Gente Independente
Comentário ao livro “GENTE INDEPENDENTE” de Halldór Laxness
Em boa hora a Cavalo de Ferro decidiu editar as principais obras de Harldór Laxness, injustamente inéditas em Portugal. E, muito justamente, começou por esta extraordinária saga que é “Gente Independente”. Editou depois num só volume a trilogia “O Sino da Islândia” e, finalmente, “Os Peixes Também Sabem Cantar”.
“Gente Independente” é um conjunto de dois livros publicados em Portugal num só volume, cujo tema é a vida dos criadores de ovelhas explorados. A história tem lugar na Islândia no início do século XX e narra o percurso de vida de Bjärtur, um modesto trabalhador agrícola que, num ato arrojado, compra a prestações uma propriedade abandonada, que ninguém queria, por causa de acontecimentos do passado que a ligam a fantasmas e acontecimentos estranhos. Corajosamente, vai ultrapassar isso tudo e conseguir pagá-la e tornar-se um proprietário, apesar das superstições e de tudo o que de negativo lhe foi acontecendo, como mortes, abandonos, pestes, traições e cataclismos naturais.
É verdade que se trata de um livro enorme, que tem uma redação um pouco ao estilo de Saramago e exige muita concentração na leitura. O discurso direto não é precedido de travessão, nem entre aspas, como preferem alguns autores, o que exige uma leitura mais atenta. No entanto, é uma história corrida, sem recuos ao passado, em que os acontecimentos se vão sucedendo cronologicamente, o que facilita a compreensão do texto.
Mas devorei este livro, porque me fez recuar à minha infância, vivida nos descampados gelados da Beira Baixa durante o inverno.
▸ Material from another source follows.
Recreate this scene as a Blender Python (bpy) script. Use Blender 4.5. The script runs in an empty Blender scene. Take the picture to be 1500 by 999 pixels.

Bjärtur, o herói deste romance, começou por me lembrar o meu avô paterno que, um pouco irresponsavelmente, adquiriu uma vasta propriedade, que não tinha forma de pagar, mas tudo acabou por se resolver com a ajuda da família. Bjärtur é também o decalque perfeito do meu pai: um criador de ovelhas, rude, com veia de poeta, teimoso, mas de uma honestidade a toda a prova. Também ele trabalhou para proprietários de terras durante mais de uma dezena de anos, até se tornar agricultor independente, primeiro como rendeiro e mais tarde como proprietário; também a sua família viveu pobremente para poder satisfazer os seus compromissos; também ele pôs muitas vezes a sobrevivência das suas ovelhas à frente do bem-estar da mulher e dos filhos. Mas era assim a vida dos pequenos agricultores, naqueles tempos difíceis.
“Gente Independente” é uma história épica, de resiliência, de vontade inquebrantável. Bjärtur é um exemplo para quem sonha sair da pobreza e ser alguém na vida. Gostei muito e recomendo vivamente a sua leitura.